PROBLEM REQUIREMENTS: Restate each of the lines below word for word and drop every picture.

GIVEN DATA:
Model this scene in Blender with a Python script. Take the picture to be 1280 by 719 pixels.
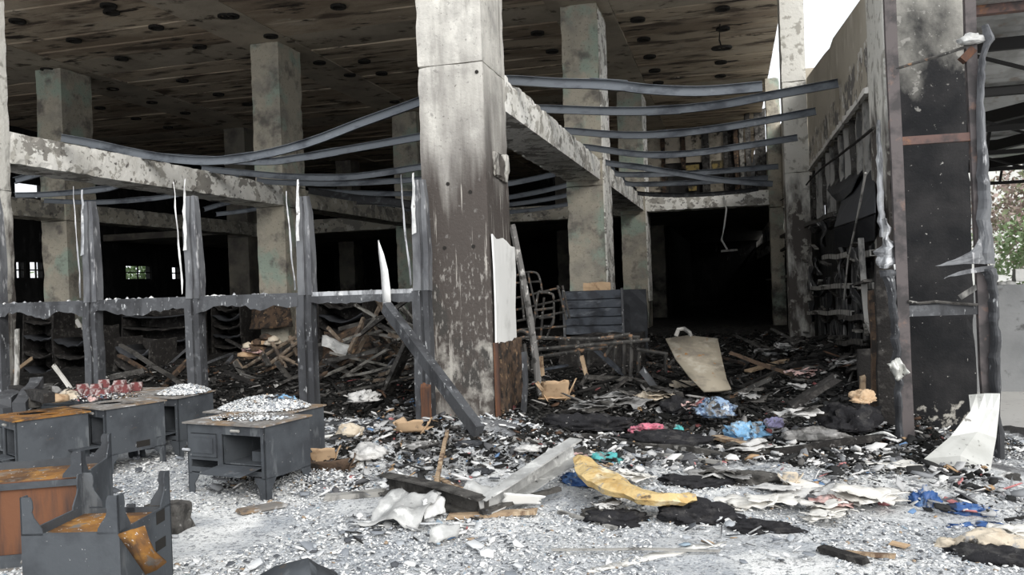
import bpy, bmesh, math, random
import numpy as np
from mathutils import Vector, Matrix, noise as mn

for o in list(bpy.data.objects): bpy.data.objects.remove(o)
S = bpy.context.scene
COL = S.collection
random.seed(7); RNG = np.random.default_rng(11)

# ------------------------------------------------------------------ camera
FPX, EYE, ROLL = 1050.0, 1.65, 0.037
YAW = math.atan(275 / FPX); PITCH = -math.atan(5.5 / FPX)
ca, sa, cp, sp_ = math.cos(YAW), math.sin(YAW), math.cos(PITCH), math.sin(PITCH)
FW = Vector((-sa * cp, ca * cp, sp_)); R0 = Vector((ca, sa, 0)); U0 = Vector((sa * sp_, -ca * sp_, cp))
CR = R0 * math.cos(ROLL) - U0 * math.sin(ROLL); CU = R0 * math.sin(ROLL) + U0 * math.cos(ROLL)
cam = bpy.data.cameras.new('camera'); camo = bpy.data.objects.new('camera', cam); COL.objects.link(camo)
cam.sensor_width = 36.0; cam.lens = FPX / 1280 * 36.0; cam.clip_end = 400
m4 = Matrix((CR, CU, -FW)).transposed().to_4x4(); m4.translation = (0, 0, EYE); camo.matrix_world = m4
S.camera = camo

# ------------------------------------------------------------------ sky, sun, exposure
w = bpy.data.worlds.new('overcast_sky'); S.world = w; w.use_nodes = True
bg = w.node_tree.nodes['Background']; bg.inputs[0].default_value = (0.93, 0.965, 1.0, 1); bg.inputs[1].default_value = 1.2
sun = bpy.data.lights.new('hazy_sun', 'SUN'); suno = bpy.data.objects.new('hazy_sun', sun); COL.objects.link(suno)
sun.energy = 2.5; sun.angle = math.radians(35); sun.color = (1, 0.97, 0.92)
suno.rotation_euler = Vector((-0.58, 0.76, -0.46)).to_track_quat('-Z', 'Y').to_euler()
vs = S.view_settings
vs.view_transform = 'Standard'; vs.look = 'None'; vs.gamma = 1.0; vs.exposure = 0.12; vs.use_curve_mapping = False

# ------------------------------------------------------------------ photo point -> place in the world
def ray(px, py): return FW + CR * ((px - 640) / FPX) - CU * ((py - 359.5) / FPX)
def G(px, py, z=0.0):
    d = ray(px, py); t = (z - EYE) / d.z; return Vector((d.x * t, d.y * t, z))
def AtY(px, py, Y):
    d = ray(px, py); t = Y / d.y; return Vector((d.x * t, Y, EYE + d.z * t))
def AtX(px, py, X):
    d = ray(px, py); t = X / d.x; return Vector((X, d.y * t, EYE + d.z * t))

# ------------------------------------------------------------------ noise and ground height
_LAT = np.random.default_rng(3).random((64, 64))
def vn(x, y):
    x = np.asarray(x, float); y = np.asarray(y, float)
    xi = np.floor(x).astype(int); yi = np.floor(y).astype(int); fx = x - xi; fy = y - yi
    fx = fx * fx * (3 - 2 * fx); fy = fy * fy * (3 - 2 * fy)
    g = lambda a, b: _LAT[a % 64, b % 64]
    return (g(xi, yi) * (1 - fx) + g(xi + 1, yi) * fx) * (1 - fy) + (g(xi, yi + 1) * (1 - fx) + g(xi + 1, yi + 1) * fx) * fy
def sst(x, a, b):
    t = np.clip((x - a) / (b - a), 0, 1); return t * t * (3 - 2 * t)
HEAPS = [(-2.75, 8.25, .9, .55, .20), (-2.0, 7.7, 1.2, .6, .10), (-0.6, 7.0, 1.2, .5, .08), (-0.35, 6.2, .8, .3, .05), (0.9, 6.9, 1.0, .45, .07),
         (-3.2, 7.4, .7, .6, .08), (1.3, 10.6, .6, 1.6, .22), (1.35, 13.5, .6, 2.5, .38), (-1.4, 11.5, 1.0, .9, .04),
         (-4.6, 11.5, 1.2, 1.3, .10), (-7.3, 12.5, 1.5, 1.8, .12), (-9.2, 12.0, 1.0, 1.5, .18), (0.9, 9.5, .8, .5, .12), (-6.2, 15.5, 3.0, 2.0, .2)]
def hgt(x, y):
    x = np.asarray(x, float); y = np.asarray(y, float)
    a = vn(x * 1.1 + 5, y * 1.1 + 9); b = vn(x * 3.7 + 1, y * 3.7 + 2); c = vn(x * 11, y * 11); d = vn(x * 27, y * 27)
    ins = sst(y, 8.5, 10.2) * sst(2.0 - x, -.1, .6) * (1 - .85 * sst(y, 22, 30))
    h = -.02 + .020 * b + .018 * c + .008 * d
    h = h + ins * (.02 + .08 * a + .06 * b + .06 * c + .03 * d)
    for cx, cy, sx, sy, am in HEAPS:
        h = h + am * np.exp(-((x - cx) / sx) ** 2 - ((y - cy) / sy) ** 2) * (.7 + .6 * b)
    h = h - .16 * sst(x, 1.5, 3.0) * (1 - sst(y, 9, 10))
    return h
def H1(x, y): return float(hgt(np.array([x]), np.array([y]))[0])
def GH(px, py, dz=0.0):
    z = 0.0
    for _ in range(4):
        p = G(px, py, z); z = H1(p.x, p.y) + dz
    return p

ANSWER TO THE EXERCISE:
Model this scene in Blender with a Python script. Take the picture to be 1280 by 719 pixels.
import bpy, bmesh, math, random
import numpy as np
from mathutils import Vector, Matrix, noise as mn

for o in list(bpy.data.objects): bpy.data.objects.remove(o)
S = bpy.context.scene
COL = S.collection
random.seed(7); RNG = np.random.default_rng(11)

# ------------------------------------------------------------------ camera
FPX, EYE, ROLL = 1050.0, 1.65, 0.037
YAW = math.atan(275 / FPX); PITCH = -math.atan(5.5 / FPX)
ca, sa, cp, sp_ = math.cos(YAW), math.sin(YAW), math.cos(PITCH), math.sin(PITCH)
FW = Vector((-sa * cp, ca * cp, sp_)); R0 = Vector((ca, sa, 0)); U0 = Vector((sa * sp_, -ca * sp_, cp))
CR = R0 * math.cos(ROLL) - U0 * math.sin(ROLL); CU = R0 * math.sin(ROLL) + U0 * math.cos(ROLL)
cam = bpy.data.cameras.new('camera'); camo = bpy.data.objects.new('camera', cam); COL.objects.link(camo)
cam.sensor_width = 36.0; cam.lens = FPX / 1280 * 36.0; cam.clip_end = 400
m4 = Matrix((CR, CU, -FW)).transposed().to_4x4(); m4.translation = (0, 0, EYE); camo.matrix_world = m4
S.camera = camo

# ------------------------------------------------------------------ sky, sun, exposure
w = bpy.data.worlds.new('overcast_sky'); S.world = w; w.use_nodes = True
bg = w.node_tree.nodes['Background']; bg.inputs[0].default_value = (0.93, 0.965, 1.0, 1); bg.inputs[1].default_value = 1.2
sun = bpy.data.lights.new('hazy_sun', 'SUN'); suno = bpy.data.objects.new('hazy_sun', sun); COL.objects.link(suno)
sun.energy = 2.5; sun.angle = math.radians(35); sun.color = (1, 0.97, 0.92)
suno.rotation_euler = Vector((-0.58, 0.76, -0.46)).to_track_quat('-Z', 'Y').to_euler()
vs = S.view_settings
vs.view_transform = 'Standard'; vs.look = 'None'; vs.gamma = 1.0; vs.exposure = 0.12; vs.use_curve_mapping = False

# ------------------------------------------------------------------ photo point -> place in the world
def ray(px, py): return FW + CR * ((px - 640) / FPX) - CU * ((py - 359.5) / FPX)
def G(px, py, z=0.0):
    d = ray(px, py); t = (z - EYE) / d.z; return Vector((d.x * t, d.y * t, z))
def AtY(px, py, Y):
    d = ray(px, py); t = Y / d.y; return Vector((d.x * t, Y, EYE + d.z * t))
def AtX(px, py, X):
    d = ray(px, py); t = X / d.x; return Vector((X, d.y * t, EYE + d.z * t))

# ------------------------------------------------------------------ noise and ground height
_LAT = np.random.default_rng(3).random((64, 64))
def vn(x, y):
    x = np.asarray(x, float); y = np.asarray(y, float)
    xi = np.floor(x).astype(int); yi = np.floor(y).astype(int); fx = x - xi; fy = y - yi
    fx = fx * fx * (3 - 2 * fx); fy = fy * fy * (3 - 2 * fy)
    g = lambda a, b: _LAT[a % 64, b % 64]
    return (g(xi, yi) * (1 - fx) + g(xi + 1, yi) * fx) * (1 - fy) + (g(xi, yi + 1) * (1 - fx) + g(xi + 1, yi + 1) * fx) * fy
def sst(x, a, b):
    t = np.clip((x - a) / (b - a), 0, 1); return t * t * (3 - 2 * t)
HEAPS = [(-2.75, 8.25, .9, .55, .20), (-2.0, 7.7, 1.2, .6, .10), (-0.6, 7.0, 1.2, .5, .08), (-0.35, 6.2, .8, .3, .05), (0.9, 6.9, 1.0, .45, .07),
         (-3.2, 7.4, .7, .6, .08), (1.3, 10.6, .6, 1.6, .22), (1.35, 13.5, .6, 2.5, .38), (-1.4, 11.5, 1.0, .9, .04),
         (-4.6, 11.5, 1.2, 1.3, .10), (-7.3, 12.5, 1.5, 1.8, .12), (-9.2, 12.0, 1.0, 1.5, .18), (0.9, 9.5, .8, .5, .12), (-6.2, 15.5, 3.0, 2.0, .2)]
def hgt(x, y):
    x = np.asarray(x, float); y = np.asarray(y, float)
    a = vn(x * 1.1 + 5, y * 1.1 + 9); b = vn(x * 3.7 + 1, y * 3.7 + 2); c = vn(x * 11, y * 11); d = vn(x * 27, y * 27)
    ins = sst(y, 8.5, 10.2) * sst(2.0 - x, -.1, .6) * (1 - .85 * sst(y, 22, 30))
    h = -.02 + .020 * b + .018 * c + .008 * d
    h = h + ins * (.02 + .08 * a + .06 * b + .06 * c + .03 * d)
    for cx, cy, sx, sy, am in HEAPS:
        h = h + am * np.exp(-((x - cx) / sx) ** 2 - ((y - cy) / sy) ** 2) * (.7 + .6 * b)
    h = h - .16 * sst(x, 1.5, 3.0) * (1 - sst(y, 9, 10))
    return h
def H1(x, y): return float(hgt(np.array([x]), np.array([y]))[0])
def GH(px, py, dz=0.0):
    z = 0.0
    for _ in range(4):
        p = G(px, py, z); z = H1(p.x, p.y) + dz
    return p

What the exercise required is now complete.